Illegally vending, of course, could simply mean failing to acquire all of the separate permits and certifications that different D.C. departments demand, or overlooking any of the vending code's 80-plus pages of rulesWashington City Paper details just a few of the regulations that local farmer's markets, for instance, face: 

In the past, most market organizers dealt primarily with the Department of Transportation, which gives out public space permits. If vendors planned to cook food, the market would also need a propane permit from the Office of the Fire Marshall. If they were weighing vegetables on scales, they'd get a visit from DCRA's Office of Weights and Measures.

That was before new, stricter code updates were enacted, mind you. 

Now all farmers' markets are required to get a new vending business license from DCRA, which costs $433 every two years. … The new rules also require every market to have a registered market manager on site at all times. That person must obtain a vendor employee badge from DCRA ($55) and a food handler's license from DOH.

The food handling license requires about 20 hours of time and an additional $200. But forego any of these things? Face the cops.

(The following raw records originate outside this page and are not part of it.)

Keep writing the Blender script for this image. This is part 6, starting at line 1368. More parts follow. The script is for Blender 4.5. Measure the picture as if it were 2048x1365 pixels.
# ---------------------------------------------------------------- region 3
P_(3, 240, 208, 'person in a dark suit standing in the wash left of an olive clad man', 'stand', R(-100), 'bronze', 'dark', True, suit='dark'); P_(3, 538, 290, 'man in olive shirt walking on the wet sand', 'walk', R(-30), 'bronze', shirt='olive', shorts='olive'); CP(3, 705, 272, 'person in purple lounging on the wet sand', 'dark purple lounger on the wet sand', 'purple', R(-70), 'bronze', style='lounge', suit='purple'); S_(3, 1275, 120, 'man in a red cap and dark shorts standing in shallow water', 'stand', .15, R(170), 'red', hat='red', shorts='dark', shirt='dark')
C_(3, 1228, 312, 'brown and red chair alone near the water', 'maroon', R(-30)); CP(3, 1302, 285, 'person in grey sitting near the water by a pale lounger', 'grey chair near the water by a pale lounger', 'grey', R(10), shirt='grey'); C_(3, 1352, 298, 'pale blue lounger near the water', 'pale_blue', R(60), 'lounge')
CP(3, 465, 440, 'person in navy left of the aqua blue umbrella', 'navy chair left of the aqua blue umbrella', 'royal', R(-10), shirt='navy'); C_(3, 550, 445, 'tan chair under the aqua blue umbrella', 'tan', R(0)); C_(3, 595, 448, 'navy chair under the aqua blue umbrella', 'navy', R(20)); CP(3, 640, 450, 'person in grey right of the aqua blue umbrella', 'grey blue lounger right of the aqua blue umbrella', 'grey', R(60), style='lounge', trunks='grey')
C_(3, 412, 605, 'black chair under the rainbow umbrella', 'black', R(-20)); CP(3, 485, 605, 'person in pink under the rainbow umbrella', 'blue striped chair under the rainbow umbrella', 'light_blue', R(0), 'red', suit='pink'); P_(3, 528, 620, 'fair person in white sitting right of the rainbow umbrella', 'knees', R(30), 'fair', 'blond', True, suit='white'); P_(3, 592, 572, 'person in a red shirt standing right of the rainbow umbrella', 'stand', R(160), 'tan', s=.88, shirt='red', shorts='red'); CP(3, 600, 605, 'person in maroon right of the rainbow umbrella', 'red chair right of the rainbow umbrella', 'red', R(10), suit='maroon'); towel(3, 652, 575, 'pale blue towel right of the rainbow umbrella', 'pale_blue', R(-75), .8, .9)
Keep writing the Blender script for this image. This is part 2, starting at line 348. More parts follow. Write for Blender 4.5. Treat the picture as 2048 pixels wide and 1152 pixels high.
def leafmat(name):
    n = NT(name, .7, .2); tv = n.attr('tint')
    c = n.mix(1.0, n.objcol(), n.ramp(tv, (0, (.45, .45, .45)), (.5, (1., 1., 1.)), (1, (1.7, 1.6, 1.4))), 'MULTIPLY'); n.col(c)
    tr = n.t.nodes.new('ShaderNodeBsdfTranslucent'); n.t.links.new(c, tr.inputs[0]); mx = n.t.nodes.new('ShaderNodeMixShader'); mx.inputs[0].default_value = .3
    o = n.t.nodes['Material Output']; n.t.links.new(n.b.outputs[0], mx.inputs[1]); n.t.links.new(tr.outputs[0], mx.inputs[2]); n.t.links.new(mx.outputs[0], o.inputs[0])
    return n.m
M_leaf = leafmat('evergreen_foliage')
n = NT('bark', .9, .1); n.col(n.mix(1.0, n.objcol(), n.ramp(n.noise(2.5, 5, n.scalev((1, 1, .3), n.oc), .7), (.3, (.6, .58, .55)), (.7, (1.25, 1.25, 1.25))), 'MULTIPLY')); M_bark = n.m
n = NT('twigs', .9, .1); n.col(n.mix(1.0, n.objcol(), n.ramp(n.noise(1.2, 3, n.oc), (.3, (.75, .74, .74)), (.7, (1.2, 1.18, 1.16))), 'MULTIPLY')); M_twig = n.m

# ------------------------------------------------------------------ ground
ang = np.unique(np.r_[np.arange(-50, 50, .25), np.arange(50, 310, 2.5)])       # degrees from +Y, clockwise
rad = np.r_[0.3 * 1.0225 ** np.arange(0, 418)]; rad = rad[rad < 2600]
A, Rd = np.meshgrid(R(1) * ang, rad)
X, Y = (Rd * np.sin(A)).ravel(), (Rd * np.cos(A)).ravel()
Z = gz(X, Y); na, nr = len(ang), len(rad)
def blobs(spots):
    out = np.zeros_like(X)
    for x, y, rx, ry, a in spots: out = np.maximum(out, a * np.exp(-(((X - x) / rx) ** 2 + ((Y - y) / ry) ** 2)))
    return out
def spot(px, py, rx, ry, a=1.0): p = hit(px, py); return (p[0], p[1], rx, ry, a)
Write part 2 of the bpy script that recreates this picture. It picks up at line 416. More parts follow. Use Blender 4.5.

"Without criminal penalties, the District cannot take immediate, spot-of-the-violation action to remove an individual who is illegally vending," D.C. Mayor Vincent Gray wrote in an April 1 letter to the chair of the District Council. Gray added that criminalizing vending code violations would make it easier to penalize out-of-state vendors, who can't be deterred with loss of a D.C. driver's license or other city services.

Heaven forbid somebody comes selling peppers from Virginia without the proper Office of Weights and Measures paperwork! Produce is obviously only safe when you buy it from people who've properly paid off government bureaucrats not to arrest them for selling it.